Top 50 Indie Park Garage Group is discovering interesting buying behaviours of customers charging their cars at its Blackpool forecourt which will help it shape its planned loyalty app.
A key revelation from what is its first EV charging hub has been that EV drivers appear to be planning in their charging in the same way they would their weekly grocery shop. Many using the site’s three chargers are repeat visitors, with a surge in charging taking place on Sunday afternoon or evening.
“It is funny and unexpected because Sunday is generally a quiet day for us on fuel sales,” says operations director Hemant Tandon, who runs the 77-strong forecourt business with his cousin Manoj Tandon. “But people are charging their cars ready for Monday, and their habits of charging their car are almost as habitual as grocery shopping. Car charging is very much a planned, pre-routed visit.”
The Croydon-based business, which operates nationwide, plans to launch the first part of the app to encourage charging loyalty in the first quarter of this year.
It has numbered the six charging bays, and it has been working with chargepoint management platform Fuuse to analyse the purchasing habits of customers since the chargepoints went into operation in August.
The loyalty app will be expanded to tie in shop sales later in 2025 and will include food to go – its preferred brands are Creams, Subway and Starbucks coffee – to encourage EV drivers to spend more on site during their charging dwell time.
It might be that customers are rewarded to use the chargepoints during quiet periods, or that special deals are offered on packed lunch items, for instance, on the busy Sunday periods as motorists prepare for the next week.
“None of us drive EV cars, so for us it is understanding the market more and more and what benefits and negatives drivers are experiencing, to understand their mindset and take on board the most important four or five key things ready for when we introduce EV charging elsewhere,” says Tandon.
He adds that the business has been pleased with the use of the Blackpool Park & Charge facility, with nearly 20,000 kilowatts of electricity a month being purchased in total from the three chargepoints. The cousins have been surprised by a far lower use of chargecards than they had anticipated to pay for charging, and also they have seen a greater level of shop purchases than expected.

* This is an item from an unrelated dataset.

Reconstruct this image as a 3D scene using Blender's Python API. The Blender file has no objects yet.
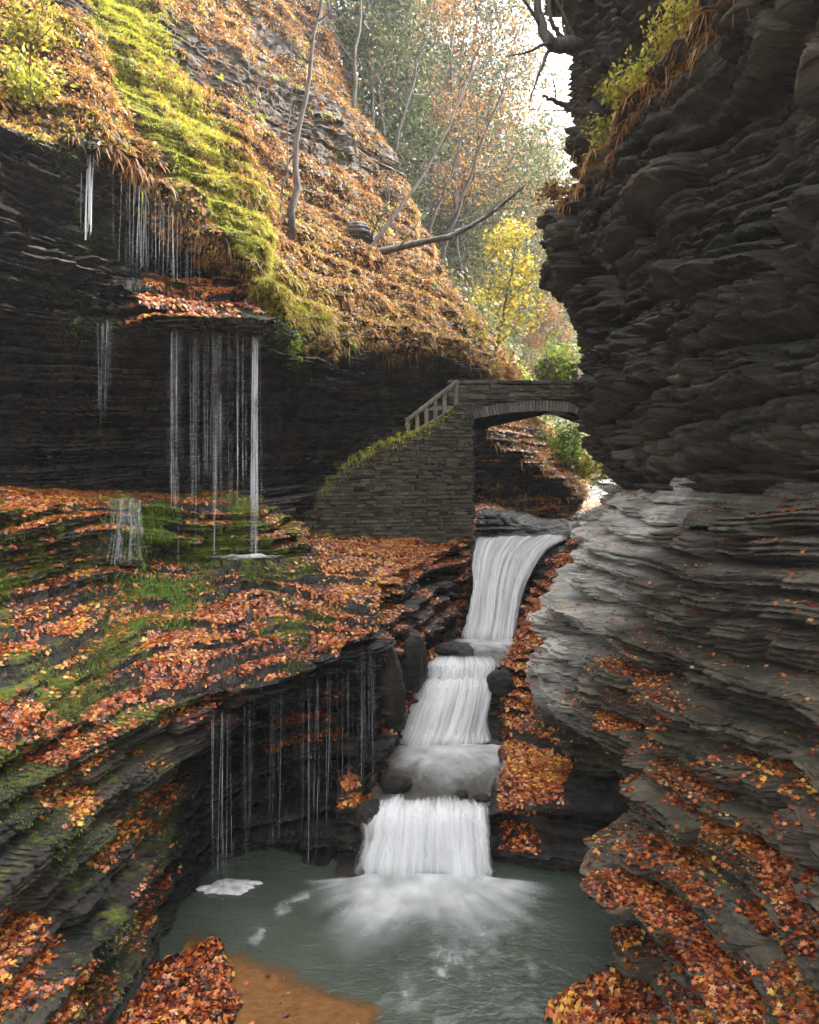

Tandon claimed that this initial site, which will be used as a template for others, was “the highest spec” in the UK when it launched. It represented a £1 million investment, including the installation of a sub station, and it has a roadside pole displaying the cost of charging, as well as 480kW chargepoints with wide wheelchair access bays, and an overhead, lit canopy.
This year another four or five Park & Charge hubs could be introduced, with the first likely to make an appearance at Park Garage Group forecourts in Mogadur in Surrey and Maidstone in Kent. And the business is working on a Gridserve-style all-electric concept, with café, at Kings Langley in Hertfordshire, which Tandon says is a project for the future and will take a “good couple of years to get off the ground”.
With such a huge cost involved in introducing EV charging Tandon says that the business is more focused on getting its offering right before rolling it out elsewhere.
“We are in no rush. Everything is in place at four or five sites which are ready as soon as we want to push the button,” he adds. “We are talking about a brand new market which is still in its infancy, and at such a large investment we have to ensure we have things right.”